The two men's friendship comes to an end when Jimmy's son Mike (Kinnaman) witnesses Shawn's son Danny (seriously Hollywood, very few Irish people have names like this in reality) offing a pair of Albanians (what is it with Neeson and Albanians?), a situation that ends with Jimmy putting a bullet in the back of Danny's bonce. With Shawn amassing an army of ham-faced, leather jacketed goons, Jimmy and Mike find themselves pursued in an all night chase across New York.
With not one but two jokes about Neeson's infamously large manhood, it's clear that these movies are now being tailored specifically for the actor's persona. He's in danger of becoming a human meme like Chuck Norris, and while his reinvention began to wear thin a few movies back, Run All Night is undoubtedly the point at which Neeson vaults over this particular shark. It's a movie that doesn't give two hoots about plausibility or continuity, but it's not one one you can enjoy ironically, as the filmmakers are in on the joke, one nobody else is laughing at.

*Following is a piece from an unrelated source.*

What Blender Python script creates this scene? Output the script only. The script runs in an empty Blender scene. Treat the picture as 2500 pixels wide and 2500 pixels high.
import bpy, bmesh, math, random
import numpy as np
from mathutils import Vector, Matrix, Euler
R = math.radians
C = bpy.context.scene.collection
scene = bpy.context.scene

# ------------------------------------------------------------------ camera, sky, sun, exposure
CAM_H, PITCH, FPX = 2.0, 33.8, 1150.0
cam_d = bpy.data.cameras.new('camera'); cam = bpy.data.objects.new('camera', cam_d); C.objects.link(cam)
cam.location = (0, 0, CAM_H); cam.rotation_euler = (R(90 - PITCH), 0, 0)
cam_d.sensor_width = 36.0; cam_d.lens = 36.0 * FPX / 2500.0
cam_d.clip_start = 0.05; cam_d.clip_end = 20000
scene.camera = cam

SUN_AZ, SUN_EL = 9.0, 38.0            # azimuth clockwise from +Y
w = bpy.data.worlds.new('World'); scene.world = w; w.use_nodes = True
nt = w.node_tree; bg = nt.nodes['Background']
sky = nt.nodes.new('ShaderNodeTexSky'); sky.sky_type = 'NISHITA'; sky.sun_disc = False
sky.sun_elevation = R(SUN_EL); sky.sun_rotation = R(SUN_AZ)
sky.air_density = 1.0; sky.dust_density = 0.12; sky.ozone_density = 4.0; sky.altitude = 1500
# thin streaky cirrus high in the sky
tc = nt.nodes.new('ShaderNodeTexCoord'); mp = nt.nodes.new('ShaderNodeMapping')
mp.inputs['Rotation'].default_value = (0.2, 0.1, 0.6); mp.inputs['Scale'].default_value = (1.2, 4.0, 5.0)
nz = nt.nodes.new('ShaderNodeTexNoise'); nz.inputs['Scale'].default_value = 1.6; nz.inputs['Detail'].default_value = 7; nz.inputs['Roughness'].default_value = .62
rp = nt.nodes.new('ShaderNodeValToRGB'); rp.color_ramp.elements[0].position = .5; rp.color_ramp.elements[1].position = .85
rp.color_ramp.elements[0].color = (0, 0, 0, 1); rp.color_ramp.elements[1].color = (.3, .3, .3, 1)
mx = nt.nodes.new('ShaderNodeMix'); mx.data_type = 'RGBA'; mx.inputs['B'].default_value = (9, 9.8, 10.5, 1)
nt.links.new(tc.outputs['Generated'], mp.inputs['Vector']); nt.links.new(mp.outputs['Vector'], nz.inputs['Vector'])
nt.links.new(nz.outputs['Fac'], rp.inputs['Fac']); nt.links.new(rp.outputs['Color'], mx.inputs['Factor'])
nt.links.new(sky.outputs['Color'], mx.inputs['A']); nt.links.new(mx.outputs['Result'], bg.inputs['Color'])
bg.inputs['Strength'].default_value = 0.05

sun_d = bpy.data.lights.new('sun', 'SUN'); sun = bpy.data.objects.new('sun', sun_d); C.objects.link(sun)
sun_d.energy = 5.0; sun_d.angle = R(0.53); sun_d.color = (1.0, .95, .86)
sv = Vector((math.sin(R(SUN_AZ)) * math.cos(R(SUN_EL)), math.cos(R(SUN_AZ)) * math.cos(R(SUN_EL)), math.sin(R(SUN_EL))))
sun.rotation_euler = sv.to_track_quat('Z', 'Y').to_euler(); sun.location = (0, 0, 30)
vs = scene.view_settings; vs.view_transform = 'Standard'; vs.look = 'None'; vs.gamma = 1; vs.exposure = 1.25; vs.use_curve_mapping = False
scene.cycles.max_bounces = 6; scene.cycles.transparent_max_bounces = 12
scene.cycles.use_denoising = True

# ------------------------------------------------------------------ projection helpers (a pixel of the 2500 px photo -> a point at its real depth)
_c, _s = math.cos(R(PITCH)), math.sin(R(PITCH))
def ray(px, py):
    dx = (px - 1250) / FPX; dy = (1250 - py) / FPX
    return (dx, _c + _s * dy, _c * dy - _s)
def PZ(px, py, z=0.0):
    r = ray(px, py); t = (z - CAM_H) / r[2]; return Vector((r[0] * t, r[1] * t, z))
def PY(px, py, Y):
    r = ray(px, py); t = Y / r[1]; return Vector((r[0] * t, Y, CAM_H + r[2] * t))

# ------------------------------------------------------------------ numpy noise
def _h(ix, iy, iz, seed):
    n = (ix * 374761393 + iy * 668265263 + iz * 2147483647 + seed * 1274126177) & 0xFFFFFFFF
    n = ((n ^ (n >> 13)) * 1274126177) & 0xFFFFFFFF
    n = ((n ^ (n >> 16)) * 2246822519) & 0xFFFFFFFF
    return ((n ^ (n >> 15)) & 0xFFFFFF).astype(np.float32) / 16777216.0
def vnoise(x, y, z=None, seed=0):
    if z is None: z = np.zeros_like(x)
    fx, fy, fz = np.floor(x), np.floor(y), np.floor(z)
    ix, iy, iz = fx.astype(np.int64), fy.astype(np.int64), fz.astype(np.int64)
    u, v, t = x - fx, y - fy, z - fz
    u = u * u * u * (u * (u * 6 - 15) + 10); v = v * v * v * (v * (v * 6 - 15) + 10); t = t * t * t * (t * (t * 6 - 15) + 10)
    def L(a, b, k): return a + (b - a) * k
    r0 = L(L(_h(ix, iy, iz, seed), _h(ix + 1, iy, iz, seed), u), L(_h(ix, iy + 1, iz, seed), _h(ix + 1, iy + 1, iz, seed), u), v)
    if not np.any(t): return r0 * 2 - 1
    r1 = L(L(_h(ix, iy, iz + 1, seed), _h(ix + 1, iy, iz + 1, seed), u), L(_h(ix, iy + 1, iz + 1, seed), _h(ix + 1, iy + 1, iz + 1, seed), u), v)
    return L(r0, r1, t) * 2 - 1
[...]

At the start of the movie, Neeson's Jimmy is such a screwup that he can barely stand, yet as soon as he's called into action he immediately morphs into something closer to a Navy Seal than a burnt out mob hitman. Similarly, Harris's Shawn makes a loud point of informing us he's a legitimate businessman, yet seems to have the cast of The Sopranos in his employ. Questionable motivations abound, not least of all the Terminator-esque professional killer played by Common, who continues to pursue Jimmy and his son even when he no longer has any chance of being paid for his work. Most baffling of all is the random inclusion of Tom Cruise's mugshot in a family photo collage Kinnaman and his invisibly pregnant wife Rodriguez are assembling for their unborn son.
It should be impossible to make a dull chase movie but trust Collett-Serra to suck any potential energy out of his movie with his insistence on flashy visuals and over-editing of action scenes. In the Spaniard's hands, Run All Night becomes a movie that simply flashes before our eyes like platform billboards glimpsed through the windows of a speeding subway train. By the time we get the appearance of that most overused action movie location, the abandoned trainyard, it's clear that Neeson has sadly become the A-list Steven Seagal. He'll be meeting the Dalai Lama any day now.